───── Dataset excerpt

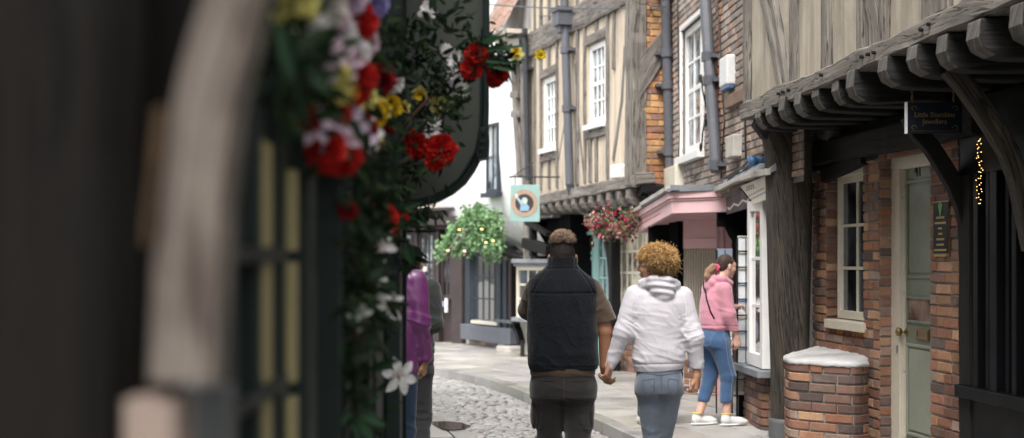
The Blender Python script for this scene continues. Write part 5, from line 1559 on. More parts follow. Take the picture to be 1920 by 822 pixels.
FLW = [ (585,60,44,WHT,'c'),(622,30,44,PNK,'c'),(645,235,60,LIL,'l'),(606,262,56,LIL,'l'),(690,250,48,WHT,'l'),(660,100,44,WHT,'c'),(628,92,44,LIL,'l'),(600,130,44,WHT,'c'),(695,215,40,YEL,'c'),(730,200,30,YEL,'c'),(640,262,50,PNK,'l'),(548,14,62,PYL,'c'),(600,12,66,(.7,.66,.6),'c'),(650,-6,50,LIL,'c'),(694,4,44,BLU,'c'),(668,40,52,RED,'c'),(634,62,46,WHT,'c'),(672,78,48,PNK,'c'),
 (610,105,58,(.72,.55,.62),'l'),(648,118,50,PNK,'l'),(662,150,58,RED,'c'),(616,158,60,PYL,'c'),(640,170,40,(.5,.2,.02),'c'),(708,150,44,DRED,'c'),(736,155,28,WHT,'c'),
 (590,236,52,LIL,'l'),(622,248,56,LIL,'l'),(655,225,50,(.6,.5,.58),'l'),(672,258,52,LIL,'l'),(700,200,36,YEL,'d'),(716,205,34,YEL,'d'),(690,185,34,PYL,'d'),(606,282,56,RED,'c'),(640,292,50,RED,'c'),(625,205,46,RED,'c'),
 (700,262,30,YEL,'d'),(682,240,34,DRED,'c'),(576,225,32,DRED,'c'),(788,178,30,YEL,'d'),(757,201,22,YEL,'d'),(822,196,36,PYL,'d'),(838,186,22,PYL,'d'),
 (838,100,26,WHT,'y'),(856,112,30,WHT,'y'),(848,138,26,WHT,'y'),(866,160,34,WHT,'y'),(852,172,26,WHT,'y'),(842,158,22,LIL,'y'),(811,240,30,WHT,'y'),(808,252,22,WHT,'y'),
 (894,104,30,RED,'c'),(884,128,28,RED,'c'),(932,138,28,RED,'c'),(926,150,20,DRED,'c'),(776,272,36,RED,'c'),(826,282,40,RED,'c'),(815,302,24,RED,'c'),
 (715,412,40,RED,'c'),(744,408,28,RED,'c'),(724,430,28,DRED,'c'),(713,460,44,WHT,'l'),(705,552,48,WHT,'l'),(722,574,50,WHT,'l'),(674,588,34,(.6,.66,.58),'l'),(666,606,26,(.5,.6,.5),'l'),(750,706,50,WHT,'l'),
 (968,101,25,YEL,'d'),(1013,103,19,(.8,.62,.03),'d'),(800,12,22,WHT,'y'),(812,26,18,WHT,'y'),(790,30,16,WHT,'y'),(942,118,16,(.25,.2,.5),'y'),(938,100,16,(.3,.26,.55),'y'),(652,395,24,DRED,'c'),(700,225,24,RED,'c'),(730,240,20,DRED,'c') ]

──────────

What is needed: Leaving the pictures aside, transcribe the entire listing exactly.

Complete answer:
The Blender Python script for this scene continues. Write part 5, from line 1559 on. More parts follow. Take the picture to be 1920 by 822 pixels.
FLW = [ (585,60,44,WHT,'c'),(622,30,44,PNK,'c'),(645,235,60,LIL,'l'),(606,262,56,LIL,'l'),(690,250,48,WHT,'l'),(660,100,44,WHT,'c'),(628,92,44,LIL,'l'),(600,130,44,WHT,'c'),(695,215,40,YEL,'c'),(730,200,30,YEL,'c'),(640,262,50,PNK,'l'),(548,14,62,PYL,'c'),(600,12,66,(.7,.66,.6),'c'),(650,-6,50,LIL,'c'),(694,4,44,BLU,'c'),(668,40,52,RED,'c'),(634,62,46,WHT,'c'),(672,78,48,PNK,'c'),
 (610,105,58,(.72,.55,.62),'l'),(648,118,50,PNK,'l'),(662,150,58,RED,'c'),(616,158,60,PYL,'c'),(640,170,40,(.5,.2,.02),'c'),(708,150,44,DRED,'c'),(736,155,28,WHT,'c'),
 (590,236,52,LIL,'l'),(622,248,56,LIL,'l'),(655,225,50,(.6,.5,.58),'l'),(672,258,52,LIL,'l'),(700,200,36,YEL,'d'),(716,205,34,YEL,'d'),(690,185,34,PYL,'d'),(606,282,56,RED,'c'),(640,292,50,RED,'c'),(625,205,46,RED,'c'),
 (700,262,30,YEL,'d'),(682,240,34,DRED,'c'),(576,225,32,DRED,'c'),(788,178,30,YEL,'d'),(757,201,22,YEL,'d'),(822,196,36,PYL,'d'),(838,186,22,PYL,'d'),
 (838,100,26,WHT,'y'),(856,112,30,WHT,'y'),(848,138,26,WHT,'y'),(866,160,34,WHT,'y'),(852,172,26,WHT,'y'),(842,158,22,LIL,'y'),(811,240,30,WHT,'y'),(808,252,22,WHT,'y'),
 (894,104,30,RED,'c'),(884,128,28,RED,'c'),(932,138,28,RED,'c'),(926,150,20,DRED,'c'),(776,272,36,RED,'c'),(826,282,40,RED,'c'),(815,302,24,RED,'c'),
 (715,412,40,RED,'c'),(744,408,28,RED,'c'),(724,430,28,DRED,'c'),(713,460,44,WHT,'l'),(705,552,48,WHT,'l'),(722,574,50,WHT,'l'),(674,588,34,(.6,.66,.58),'l'),(666,606,26,(.5,.6,.5),'l'),(750,706,50,WHT,'l'),
 (968,101,25,YEL,'d'),(1013,103,19,(.8,.62,.03),'d'),(800,12,22,WHT,'y'),(812,26,18,WHT,'y'),(790,30,16,WHT,'y'),(942,118,16,(.25,.2,.5),'y'),(938,100,16,(.3,.26,.55),'y'),(652,395,24,DRED,'c'),(700,225,24,RED,'c'),(730,240,20,DRED,'c') ]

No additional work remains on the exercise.